Dal punto di vista europeo, il confronto tra Marocco e Algeria rappresenta il calco negativo di una scarsa dimensione corale nell’iniziativa dell’Unione e si riverbera nell’impossibilità, a oggi, d’immaginare un’integrazione politico-economica regionale degna di questo nome. La prevalenza di legami e accordi bilaterali, quand’anche essi volgano verso il rasserenamento dei rapporti, conferma semmai la debolezza strategica continentale nel quadrante del Mediterraneo allargato. Da ultimo è il caso di ricordare come l’Italia, la cui posizione di neutralità sulla questione sahariana è ben nota, in questo momento sembra essere esclusa dal riallineamento tra Germania, Francia e Belgio nell’appeasement con Rabat.
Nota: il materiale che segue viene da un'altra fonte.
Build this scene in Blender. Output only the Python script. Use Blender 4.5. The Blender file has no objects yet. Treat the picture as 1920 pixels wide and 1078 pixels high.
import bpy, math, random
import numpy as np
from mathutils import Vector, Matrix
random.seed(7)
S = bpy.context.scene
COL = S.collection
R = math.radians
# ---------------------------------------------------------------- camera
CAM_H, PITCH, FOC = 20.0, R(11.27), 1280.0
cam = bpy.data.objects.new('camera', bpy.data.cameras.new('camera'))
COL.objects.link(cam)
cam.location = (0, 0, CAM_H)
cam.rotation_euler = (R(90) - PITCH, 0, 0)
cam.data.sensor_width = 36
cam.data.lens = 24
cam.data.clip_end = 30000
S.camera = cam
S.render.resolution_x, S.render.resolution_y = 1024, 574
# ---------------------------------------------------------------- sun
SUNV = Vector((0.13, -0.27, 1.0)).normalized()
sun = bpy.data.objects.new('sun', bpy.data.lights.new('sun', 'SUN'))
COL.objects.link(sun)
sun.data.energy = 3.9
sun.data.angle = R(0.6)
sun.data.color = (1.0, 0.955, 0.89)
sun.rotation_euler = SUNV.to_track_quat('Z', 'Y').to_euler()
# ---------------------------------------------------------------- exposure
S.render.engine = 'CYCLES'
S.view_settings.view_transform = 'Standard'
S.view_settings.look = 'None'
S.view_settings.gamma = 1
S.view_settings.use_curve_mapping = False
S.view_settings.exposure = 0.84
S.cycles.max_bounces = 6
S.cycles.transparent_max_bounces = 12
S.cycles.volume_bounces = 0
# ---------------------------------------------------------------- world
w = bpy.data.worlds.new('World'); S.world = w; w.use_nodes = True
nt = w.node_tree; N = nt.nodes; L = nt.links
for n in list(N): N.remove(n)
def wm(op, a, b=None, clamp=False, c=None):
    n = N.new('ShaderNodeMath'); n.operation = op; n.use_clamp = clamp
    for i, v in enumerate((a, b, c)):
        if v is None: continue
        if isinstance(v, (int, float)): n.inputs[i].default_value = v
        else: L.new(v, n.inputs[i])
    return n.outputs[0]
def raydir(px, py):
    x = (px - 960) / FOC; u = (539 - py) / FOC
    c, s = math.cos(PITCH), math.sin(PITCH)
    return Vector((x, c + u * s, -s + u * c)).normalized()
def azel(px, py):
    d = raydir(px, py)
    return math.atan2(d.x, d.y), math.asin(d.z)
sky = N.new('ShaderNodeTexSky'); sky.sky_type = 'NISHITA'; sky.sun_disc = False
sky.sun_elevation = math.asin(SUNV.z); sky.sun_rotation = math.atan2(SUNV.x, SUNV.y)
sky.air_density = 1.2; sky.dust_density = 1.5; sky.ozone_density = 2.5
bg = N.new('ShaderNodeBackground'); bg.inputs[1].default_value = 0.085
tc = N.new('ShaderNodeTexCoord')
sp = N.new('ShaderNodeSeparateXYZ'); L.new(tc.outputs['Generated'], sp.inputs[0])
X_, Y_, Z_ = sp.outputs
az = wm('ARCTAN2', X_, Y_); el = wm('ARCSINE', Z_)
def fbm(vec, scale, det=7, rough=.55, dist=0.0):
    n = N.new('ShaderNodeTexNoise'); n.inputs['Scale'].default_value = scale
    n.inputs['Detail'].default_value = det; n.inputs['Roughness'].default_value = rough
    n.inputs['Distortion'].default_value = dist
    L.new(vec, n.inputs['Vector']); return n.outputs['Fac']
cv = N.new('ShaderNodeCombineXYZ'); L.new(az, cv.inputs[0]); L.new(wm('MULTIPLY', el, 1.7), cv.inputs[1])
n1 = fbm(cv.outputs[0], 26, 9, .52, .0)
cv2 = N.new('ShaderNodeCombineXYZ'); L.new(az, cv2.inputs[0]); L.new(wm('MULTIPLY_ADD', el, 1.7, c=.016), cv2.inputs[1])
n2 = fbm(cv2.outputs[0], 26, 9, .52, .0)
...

La lettera che il Presidente tedesco, Frank-Walter Steinmeier, ha da poco inviato al Re del Marocco Mohammed VI non contiene soltanto un invito ufficiale in Germania e la convalida sostanziale del piano di autonomia marocchina sopra citato, ma riconosce “la leadership regionale del Marocco” rendendo omaggio al “grande contributo del vostro Paese alla stabilità e allo sviluppo sostenibile della regione” e sottolineando anche “l’impegno molto particolare del Marocco nella lotta al terrorismo internazionale, essenziale per la nostra sicurezza”. Dello stesso tenore l’elogio verso “il modello marocchino di formazione degli imam come un elemento promettente in grado di frenare l’estremismo” e “gli approcci innovativi nella lotta ai cambiamenti climatici e nella transizione energetica”. Agli occhi di Roma, Berlino non rappresenta, ovviamente, l’Europa nella sua totalità, ma le politiche europee da Berlino difficilmente possono prescindere.